= OBJECTIVE =
Return precisely the span of lines from the top of the material below to the line containing "o = rest.build('fallen_apples', M_APPLE, None, True);", both included. Pictures are excluded.

## begin MATERIAL

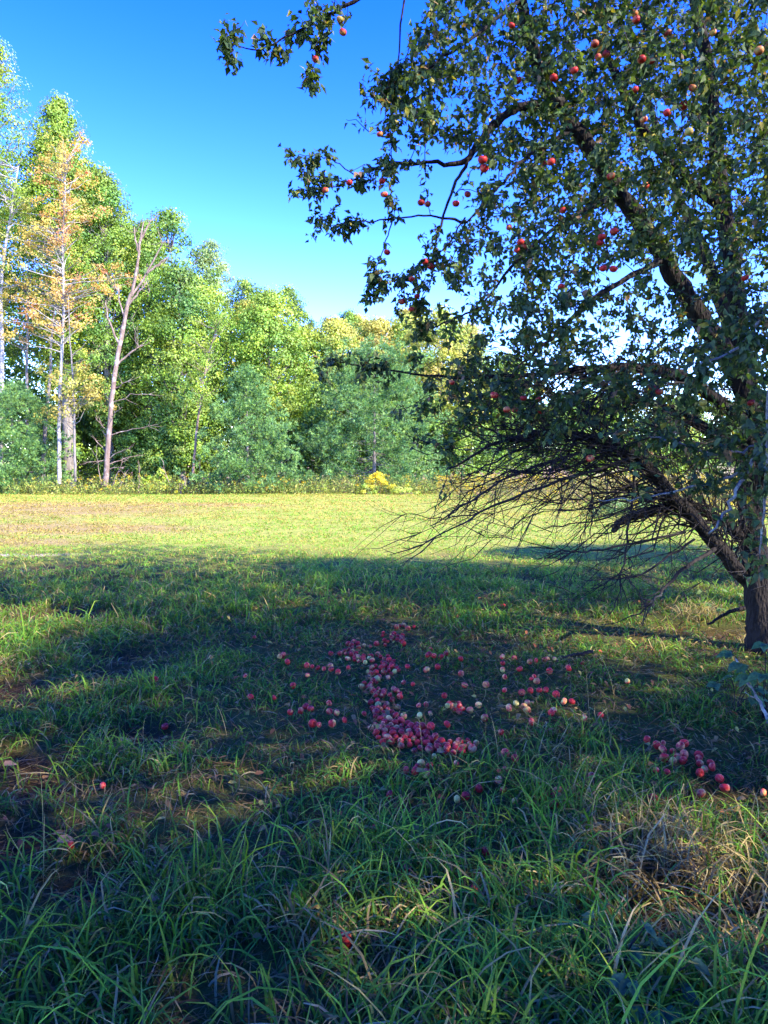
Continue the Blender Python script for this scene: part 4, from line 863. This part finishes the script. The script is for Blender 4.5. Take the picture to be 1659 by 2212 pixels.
dist = np.hypot(gp[:, 0], gp[:, 1]); order = np.argsort(dist[:n_all]); keep = set(order[:300-len(singles)].tolist()) | set(singles)
rest = MB()
for i in range(len(pts)):
    bl, w = meta[i]; size = R.uniform(.50, .86); rot = tuple(R.uniform(0, 6.28, 3))
    b = bl if bl is not None else float(R.choice([.5, .42, .34, .25, .1], p=[.16, .27, .35, .17, .05]))
    if i in keep:
        if i < n_all: place_apple(gp[i]+np.array([0, 0, .025 if ('scattered' in w or 'loose' in w or 'small' in w) else 0]), b, R.uniform(.85, 1.7), ('red' if b > .4 else 'pinkish' if b > .3 else 'orange' if b > .2 else 'pale yellow') + ' fallen apple ' + w, 'fallen apples ' + w, size, rot)
        else: place_apple(gp[i]+np.array([0, 0, .02]), b, R.uniform(.9, 1.25), w, 'fallen apples lying apart', size*1.05, rot)
    else:
        me = AM[0]; v = np.empty(len(me.vertices)*3); me.vertices.foreach_get('co', v); v = v.reshape(-1, 3)*size
        q = np.array([[p.vertices[j] for j in range(4)] for p in me.polygons]); rest.add(v[:, [1, 2, 0]]+gp[i], q)
if rest.v:
    o = rest.build('fallen_apples', M_APPLE, None, True); o.color = (.4, 1, 0, 1); tag(o, 'farthest small fallen apples under the apple tree', 'apples', kind='stuff')

# ------------------------------------------------------------------ fallen leaves, sticks, small plants
n = 1500; x = R.normal(.8, 1.9, n); y = R.uniform(2.2, 9.5, n); k = np.abs(x) < .56*y+1; x, y = x[k], y[k]; n = len(x)
p = np.stack([x, y, relief(x, y)+R.uniform(.02, .07, n)], -1); L = R.uniform(.03, .06, n)
V, F = leaf_batch(p, nrm(rdir(n)*np.array([1, 1, .3])), nrm(rdir(n)*.5+np.array([0, 0, 1])), L, L*.6, LEAF_T, (LEAF_F3, LEAF_F4), R.uniform(-.3, .8, n))
BR = np.array([(.24, .13, .04), (.32, .20, .06), (.18, .085, .03), (.36, .30, .06), (.28, .10, .035)]); lb = MB(); lb.add(V, F, rep(BR[R.integers(0, 5, n)], 8))
tag(lb.build('leaf_litter', M_STRAW, None, True), 'small brown and yellow fallen leaves scattered under the apple tree', 'leaf litter', kind='stuff')
for dx, dy, s, lb_ in [(268, 1588, .08, 'pale dead leaf on the bare soil patch'), (140, 1818, .07, 'curled brown dead leaf beside the lone red apple'), (18, 1632, .07, 'dry tan leaf at the left edge'), (330, 1950, .05, 'small yellowish leaf in the grass at lower left'), (885, 1873, .05, 'tan leaf beside the dark pink apple'), (955, 1625, .06, 'grey dead leaf at the near edge of the apple drift')]:
    g = G(dx, dy, .05); V, F = leaf_batch(np.zeros((1, 3)), np.array([[.8, .5, .25]]), np.array([[-.1, -.5, .8]]), np.array([s]), np.array([s*.75]), LEAF_T, (LEAF_F3, LEAF_F4), np.array([.5]))
    o = link('dead_leaf', mesh_from('dead_leaf', V, F, np.tile([.34, .19, .09], (8, 1)), True), M_STRAW); o.location = (g[0]-s/2, g[1], relief(g[:1], g[1:2])[0]+.07); tag(o, lb_, 'leaf')
def stick(pts, r, label, m=M_GREYTWIG, side=True):
    p = np.array([P(*q) for q in pts]); b = p[0].copy(); mb = MB(); q, rr = tube(mb, p-b, np.linspace(r, r*.5, len(p)), 7, 18, .004)
    if side: twiggy(mb, q[8], q[8]+np.array([-.10, -.05, .06]), r*.45, 0, 1, sides=5)
    o = mb.build('fallen_stick', m, None, True); o.location = b; tag(o, label, 'stick')
stick([(1680, 1620, 4.35), (1650, 1535, 4.45), (1615, 1470, 4.6), (1590, 1422, 4.75)], .013, 'pale grey stick leaning in the grass below the apple trunk')
stick([(1610, 1312, 6.7), (1570, 1325, 6.6), (1530, 1348, 6.5)], .022, 'dark short stick leaning against the left of the trunk', M_BARK, False)
stick([(1280, 1408, 5.75), (1245, 1414, 5.7), (1215, 1420, 5.65)], .017, 'short dark stick lying among scattered apples', M_TWIG, False)
def leafy_plant(dx, dy, depth, label, nleaf, size, spread, hgt, pal, cat='plant'):
    g = P(dx, dy, depth); g[2] = relief(g[:1], g[1:2])[0]; root = empty('leafy_plant', g); tag(root, label, cat)
    sb = MB()
    for k in range(nleaf):
        a = R.uniform(0, 6.28); rr = spread*math.sqrt(R.uniform(.05, 1)); tip = np.array([math.cos(a)*rr, math.sin(a)*rr, hgt*R.uniform(.35, 1)])
        tube(sb, [(0, 0, -.02), tip*np.array([.4, .4, .65]), tip], [.004, .003, .002], 5, 6)
        for j in range(3):
            d = nrm(np.array([[math.cos(a+(j-1)*.9), math.sin(a+(j-1)*.9), -.15]])); s = size*R.uniform(.75, 1.15)
            V, F = leaf_batch(np.zeros((1, 3)), d, nrm(R.normal(0, .25, (1, 3))+np.array([[0, -.25, 1]])), np.array([s]), np.array([s*.75]), LEAF_T, (LEAF_F3, LEAF_F4), R.uniform(0, .4, 1))
            c = np.array(pal)[R.integers(0, len(pal))]*R.uniform(.8, 1.2)
            o = link('leaf', mesh_from('leaf', V, F, np.tile(c, (8, 1)), True), M_APLEAF, root); o.location = tip
    sb.build('stems', M_TWIG, root, True)
BRM = [(.05, .12, .04), (.06, .14, .05), (.045, .10, .045)]
leafy_plant(1330, 2140, 2.15, 'dark green bramble at the bottom edge, left one of two', 7, .055, .13, .22, BRM)
leafy_plant(1400, 2205, 2.05, 'dark green bramble at the bottom edge, right one of two', 8, .06, .15, .20, BRM)
leafy_plant(1650, 1560, 4.6, 'broad leaved green plant behind the pale leaning stick', 9, .10, .22, .55, [(.05, .12, .05), (.06, .13, .06)])
leafy_plant(1590, 1520, 4.7, 'low round leaved plant left of the pale leaning stick', 5, .09, .16, .22, [(.05, .12, .06), (.05, .11, .05)])
leafy_plant(1560, 1230, 7.6, 'tuft of sunlit leafy weeds left of the apple trunk', 6, .07, .2, .3, [(.10, .17, .04), (.12, .18, .05)])
tt = [(1420, 1830, 2.95, 'straw coloured dry grass tuft at lower right'), (1590, 1960, 2.7, 'dry curled grass tuft by the right edge'), (1510, 1275, 7.6, 'sunlit tan dry grass tuft left of the trunk')]
for dx, dy, dep, lb_ in tt:
    n = 150; g = P(dx, dy, dep); x = g[0]+R.normal(0, .12, n); y = g[1]+R.normal(0, .10, n)
    V, F, cc = blades(np.stack([x-g[0], y-g[1], relief(x, y)-.01], -1), R.uniform(.16, .42, n), R.uniform(.004, .009, n), np.abs(R.normal(.3, .3, n)), np.abs(R.normal(1.6, .6, n)), 7, STRAWS[R.integers(0, 3, n)]*R.normal(.95, .15, (n, 1)), R.uniform(0, 1.4, n))
    mb = MB(); mb.add(V, F, cc); o = mb.build('dry_grass_tuft', M_GRASS); o.location = (g[0], g[1], 0); tag(o, lb_, 'grass tuft')

# ------------------------------------------------------------------ unseen trees placed outside the frame only to shade the foreground
def shade_tree(x, y, top, bot, Rw, label, ncl=230, per=46, size=.195):
    root = empty('unseen_shade_tree', (x, y, 0)); tag(root, label, 'tree')
    t = R.uniform(0, 1, ncl); az = R.uniform(0, 2*PI, ncl); rad = Rw*envelope(t, 'round')*np.sqrt(R.uniform(.02, 1, ncl))
    cc = np.stack([np.cos(az)*rad, np.sin(az)*rad, bot+(top-bot)*t], -1)
    mb = MB(); V, F, c = clusters_crown(cc, R.uniform(.45, .8, ncl), per, size, LG+DG, axis=(0, 0)); mb.add(V, F, c); mb.build('crown', M_LEAF, root)
    tb = MB(); tube(tb, [(0, 0, -.1), (.1, 0, bot), (0, .1, top*.8)], [.2, .15, .04], 8, 14); tb.build('trunk', M_BARK, root, True)
    k = R.choice(ncl, 40, replace=False); e = cc[k]; u = np.linspace(0, 1, 4)[None, :, None]; st = np.stack([e[:, 0]*.08, e[:, 1]*.08, np.maximum(e[:, 2]-1.2, 1)], -1)
    bb = MB(); V, F = tube_batch(st[:, None]*(1-u)+e[:, None]*u, (.05*(1-.7*u[..., 0]))*np.ones((40, 1)), 4); bb.add(V, F); bb.build('branches', M_BARK, root)['kind'] = 'stuff'
    return root
shade_tree(10.6, 8.8, 6.3, 2.0, 2.9, 'unseen leafy tree beyond the right edge beside the apple tree, placed for its shade')
shade_tree(7.8, -0.4, 8.8, 0.9, 3.1, 'unseen leafy tree to the right of the viewer, placed to shade the foreground', 340)
shade_tree(4.6, -4.2, 7.6, 0.8, 3.1, 'unseen leafy tree behind the viewer on the right, placed to shade the foreground', 340)
shade_tree(8.6, 5.3, 8.3, 5.1, 2.2, 'unseen slim high crowned tree beyond the right edge, placed for its shade', 150)
shade_tree(6.4, -5.0, 11.4, 4.5, 2.5, 'unseen tall tree far behind the viewer on the right, placed for its shade', 300)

## end MATERIAL

= FINAL ANSWER =
Continue the Blender Python script for this scene: part 4, from line 863. This part finishes the script. The script is for Blender 4.5. Take the picture to be 1659 by 2212 pixels.
dist = np.hypot(gp[:, 0], gp[:, 1]); order = np.argsort(dist[:n_all]); keep = set(order[:300-len(singles)].tolist()) | set(singles)
rest = MB()
for i in range(len(pts)):
    bl, w = meta[i]; size = R.uniform(.50, .86); rot = tuple(R.uniform(0, 6.28, 3))
    b = bl if bl is not None else float(R.choice([.5, .42, .34, .25, .1], p=[.16, .27, .35, .17, .05]))
    if i in keep:
        if i < n_all: place_apple(gp[i]+np.array([0, 0, .025 if ('scattered' in w or 'loose' in w or 'small' in w) else 0]), b, R.uniform(.85, 1.7), ('red' if b > .4 else 'pinkish' if b > .3 else 'orange' if b > .2 else 'pale yellow') + ' fallen apple ' + w, 'fallen apples ' + w, size, rot)
        else: place_apple(gp[i]+np.array([0, 0, .02]), b, R.uniform(.9, 1.25), w, 'fallen apples lying apart', size*1.05, rot)
    else:
        me = AM[0]; v = np.empty(len(me.vertices)*3); me.vertices.foreach_get('co', v); v = v.reshape(-1, 3)*size
        q = np.array([[p.vertices[j] for j in range(4)] for p in me.polygons]); rest.add(v[:, [1, 2, 0]]+gp[i], q)
if rest.v:
    o = rest.build('fallen_apples', M_APPLE, None, True); o.color = (.4, 1, 0, 1); tag(o, 'farthest small fallen apples under the apple tree', 'apples', kind='stuff')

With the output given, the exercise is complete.